チェンジリーダーに求められる発信力を考える
今さら自民党総裁選がどうしたって言うの?と思われるかもしれませんが、日本のリーダーの発信力という観点からみて、色々考えさせられる点がありましたので一筆啓上します。今回の選挙結果を企業にたとえると・・・スキャンダルですっかり評判が落ちた自民党株式会社の立て直しにむけて、年功や部門の壁を取り払って「社長公募を実施します!」と発表したところ、老若男女多数の立候補者が集まり熱戦が繰り広げられたという感じです。
当初から勝ち馬として有力視されていたのは、組合の青年部長のK氏と先々代社長に引き立てられた女性役員のT氏、それに、過去に専務まで務めたことはあるものの左遷されリタイアも近いとみられていた元役員I氏の三名。T氏とI氏が決戦投票に勝ち残り、「T氏だけはご免だぜ」と焦った多数派の票が一気にI氏に集まり、I氏が予想外の(?)勝利を収めたという次第。
他方、現役の専務や常務クラスも多数立候補されていたのですが、総じて鳴かず飛ばずでした。キャリアや経験から考えると、この辺の人たちがもう少し票を集めても良かったのではないかと思いますが・・・日々「社内政治」に明け暮れていらっしゃるためか、難しい政策の話は上手でも、彼らの語りには一般顧客である国民のハートに刺さるようなメッセージ性がなかなか感じられなかったのです。だから党員・党友票の多くは彼らを素通りしていきました。
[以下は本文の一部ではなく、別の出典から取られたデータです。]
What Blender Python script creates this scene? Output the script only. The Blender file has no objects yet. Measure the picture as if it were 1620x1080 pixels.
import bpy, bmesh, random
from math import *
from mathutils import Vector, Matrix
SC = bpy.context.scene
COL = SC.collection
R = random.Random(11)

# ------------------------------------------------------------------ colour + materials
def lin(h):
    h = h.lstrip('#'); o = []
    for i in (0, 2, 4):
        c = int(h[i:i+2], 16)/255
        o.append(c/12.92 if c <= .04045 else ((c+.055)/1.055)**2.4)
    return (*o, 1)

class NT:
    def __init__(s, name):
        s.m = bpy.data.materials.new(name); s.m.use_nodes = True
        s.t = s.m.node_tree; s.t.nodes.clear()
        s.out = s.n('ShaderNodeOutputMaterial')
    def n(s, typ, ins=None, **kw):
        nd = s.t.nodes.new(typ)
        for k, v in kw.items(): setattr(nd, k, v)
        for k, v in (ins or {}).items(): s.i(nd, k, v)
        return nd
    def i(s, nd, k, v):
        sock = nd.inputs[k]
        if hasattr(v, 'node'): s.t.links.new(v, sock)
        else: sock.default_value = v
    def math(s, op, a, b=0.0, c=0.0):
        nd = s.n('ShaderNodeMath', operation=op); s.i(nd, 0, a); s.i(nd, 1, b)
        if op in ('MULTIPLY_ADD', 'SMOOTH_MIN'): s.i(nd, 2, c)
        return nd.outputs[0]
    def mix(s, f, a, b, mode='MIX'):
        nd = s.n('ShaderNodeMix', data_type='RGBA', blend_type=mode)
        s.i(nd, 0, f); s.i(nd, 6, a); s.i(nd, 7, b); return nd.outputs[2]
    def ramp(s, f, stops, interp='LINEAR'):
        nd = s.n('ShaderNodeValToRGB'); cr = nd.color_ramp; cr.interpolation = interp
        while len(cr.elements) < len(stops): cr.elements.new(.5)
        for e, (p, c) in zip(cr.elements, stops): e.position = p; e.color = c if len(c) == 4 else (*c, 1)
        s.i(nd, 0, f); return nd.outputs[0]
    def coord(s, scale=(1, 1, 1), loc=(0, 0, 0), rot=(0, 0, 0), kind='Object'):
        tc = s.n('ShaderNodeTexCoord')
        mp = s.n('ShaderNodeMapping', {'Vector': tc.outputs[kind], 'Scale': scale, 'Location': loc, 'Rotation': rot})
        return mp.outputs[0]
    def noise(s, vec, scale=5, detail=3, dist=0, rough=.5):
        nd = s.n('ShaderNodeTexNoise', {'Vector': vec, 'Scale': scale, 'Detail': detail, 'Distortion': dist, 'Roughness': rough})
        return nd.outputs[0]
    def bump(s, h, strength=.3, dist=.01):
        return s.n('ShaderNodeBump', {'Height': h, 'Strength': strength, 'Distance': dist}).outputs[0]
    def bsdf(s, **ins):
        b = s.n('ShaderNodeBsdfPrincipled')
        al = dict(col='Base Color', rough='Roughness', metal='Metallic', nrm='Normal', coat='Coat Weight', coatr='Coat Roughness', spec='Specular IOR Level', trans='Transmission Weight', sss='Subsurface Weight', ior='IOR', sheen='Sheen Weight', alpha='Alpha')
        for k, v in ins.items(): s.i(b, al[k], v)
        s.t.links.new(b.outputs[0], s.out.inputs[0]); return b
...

普通の民間企業でも、仮に「社長公募」をやったりしたら似たような結果になるのでは。仕事は凄く出来て社長に「次」を嘱望されている副社長や専務が、平場で一般顧客や株主と対話してどの程度アピール力を発揮できるかというと、そんなトレーニングを受けていないので、全く話が通じなくて票が集まらないということになりそうです。実際には「社長公募」なんかする訳ないので、そういう副社長や専務が順送りで社長になっていき、その結果、いつまでたっても株価も上がらないということなんではないでしょうか。
もし社内で選挙があるとして、君たちは部下から選んでもらえるか? 選ばれるためには何をしなければいけないのかを考えてくれ。 (元ソニーグループCEO 平井一夫氏の言葉)
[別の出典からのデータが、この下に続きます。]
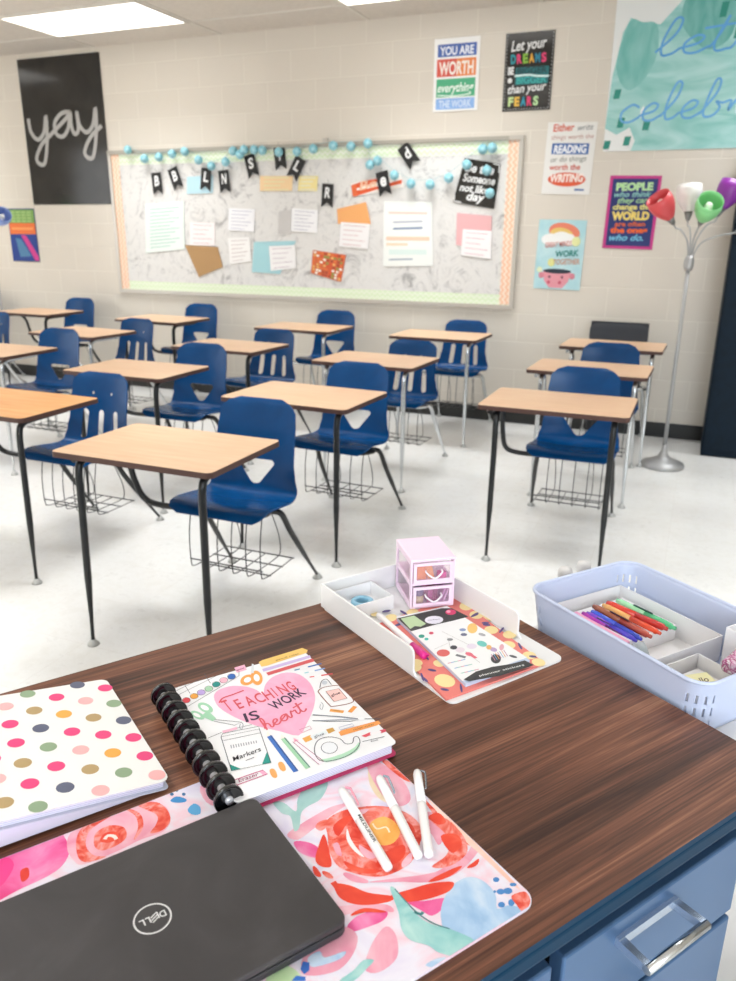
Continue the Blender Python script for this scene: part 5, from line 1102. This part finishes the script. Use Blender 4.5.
# clear tape roll
o = MB().lathe([(.016, -.009), (.026, -.009), (.0265, 0), (.026, .009), (.016, .009), (.0155, 0), (.016, -.009)], ink('cfd8dc', .12, alpha=.55), 30).lathe([(.0158, -.008), (.0185, -.0085), (.0185, .0085), (.0158, .008)], ink('4a6468', .3), 30).build('clear_tape'); 
p = dk(.085, .285, CZ+.0315); o.location = p; o.rotation_euler = (math.radians(72), 0, RZ+math.radians(52)); tag(o, 'roll of clear tape standing at the near end of the pen bin', 'tape')
def cpen(p0, p1, c1, c2, label, dz=0, r_=.0052, clipc=None):
    z = CZ+.0395+dz; a = onz(*p0, z+.004); b_ = onz(*p1, z+.004); a.z = z; b_.z = z-.003; d = b_-a; L = d.length
    t = thing('coloured_pen', a, math.atan2(d.y, d.x), label, 'pen', 'coloured pens in the basket'); 
    t.matrix_world = Matrix.Translation(a) @ d.to_track_quat('X', 'Z').to_matrix().to_4x4(); rot = Matrix.Rotation(PI/2, 4, 'Y')
    MB().lathe([(0, 0), (r_*.7, .001), (r_, .010), (r_, L*.5), (0, L*.5)], ink(c1, .25, coat=.3), 14, rot).build('barrel', t)
    MB().lathe([(0, L*.5), (r_*1.02, L*.5), (r_*1.05, L*.80), (r_*.95, L*.93), (r_*.6, L*.95), (r_*.55, L), (0, L)], ink(c2, .25, coat=.3), 14, rot).build('grip', t)
    if clipc: MB().box(L*.30, L*.62, -.0014, .0014, r_, r_+.002, ink(clipc, .3)).build('clip', t)
cc = lambda X, Y: (580+X/6.133, 590+Y/6.133)
cpen(cc(225, 50), cc(590, 215), 'a6e8b4', '58c488', 'mint green pen at the far side of the pen bin', .000, .0058, '24584a')
cpen(cc(165, 65), cc(540, 218), 'dc3a28', 'c8322c', 'red pen next to the mint green one in the basket', .000, .0062)
cpen(cc(140, 78), cc(498, 245), 'f4b468', 'e8502c', 'pale orange pen with red grip in the basket', -.002)
cpen(cc(82, 85), cc(440, 265), 'a0583c', 'b84a38', 'rust brown pen with dark clip in the basket', .004, .0058, '4a1420')
cpen(cc(72, 118), cc(380, 280), '3a58d0', '2c44c0', 'blue pen in the basket', -.001)
cpen(cc(42, 128), cc(350, 290), '7a40c8', '4a3cc8', 'violet pen between the blue pen and the purple pen', -.004)
cpen(cc(15, 128), cc(325, 285), 'b43ab0', '6a1e6e', 'purple pen with dark clip, nearest the pink strip', -.006, .0050, '2a1034')
o = MB().box(-.060, .060, -.006, .006, 0, .004, ink('f2a6c8', .4)).build('pink_ruler')
a = onz(*cc(10, 155), CZ+.04); b_ = onz(*cc(240, 285), CZ+.04); m2 = (a+b_)/2; o.location = (m2.x, m2.y, CZ+.034); o.rotation_euler = (0, 0, math.atan2((b_-a).y, (b_-a).x)); tag(o, 'flat pink strip lying at the near side of the pen bin', 'strip')
o = MB().box(-.062, .062, -.045, .045, 0, .029, ink('f0eef2')).build('white_box'); p = dk(.172, .345, CZ+.0052); 
bpy.data.objects.remove(o)
o = MB().box(-.090, .090, -.060, .060, 0, .0275, ink('efecee', .5)).build('paper_box'); o.location = dk(.139, .390, CZ+.0050); o.rotation_euler = (0, 0, RZ+math.radians(-4)); tag(o, 'white box in the pen bin on which the coloured pens lie', 'box')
自民党も民間企業も、本気「次」を狙うポジションにいる方々はもっと発信力を鍛えるべきだと思います。実力があって仕事ができるのに、人前での喋りが今一つで評価されないというのでは、何とももったいないではないですか。センスの良さそうな同僚や知り合いを何人か集めて自分で話してみて、「俺の言ってること分かるか?」と尋ねて、ズバズバ意見をもらって言葉や話し方に磨きをかけるだけでも、相当な違いが出てくることは間違いありません(皆さん、「先生」のプライドが邪魔して、そんなこと多分してないだろうな・・・)
米国大統領選では、カマラ・ハリス氏が予想以上に善戦していると伝えられていますが、スピーチライターやコーチを何人もつけて日夜特訓を繰り返しているに違いありません。リーダー候補である以上、そして公開のスピーチや討論で勝敗がつく大統領選を戦う以上、そういうことに時間とお金をかけることは当たり前という発想だからです。米国系大手IT系企業の役員を務めた方に聞いた話ですが、その企業では部長手前くらいの段階から毎年幹部候補メンバーに厳しいコミュニケーションのトレーニングが課され、傾聴と適切な自己アピールの技術を叩き込むのだとか。リーダー(とその候補者)の発信力向上に向けた投資という点において、彼我の差は実に大きいのです。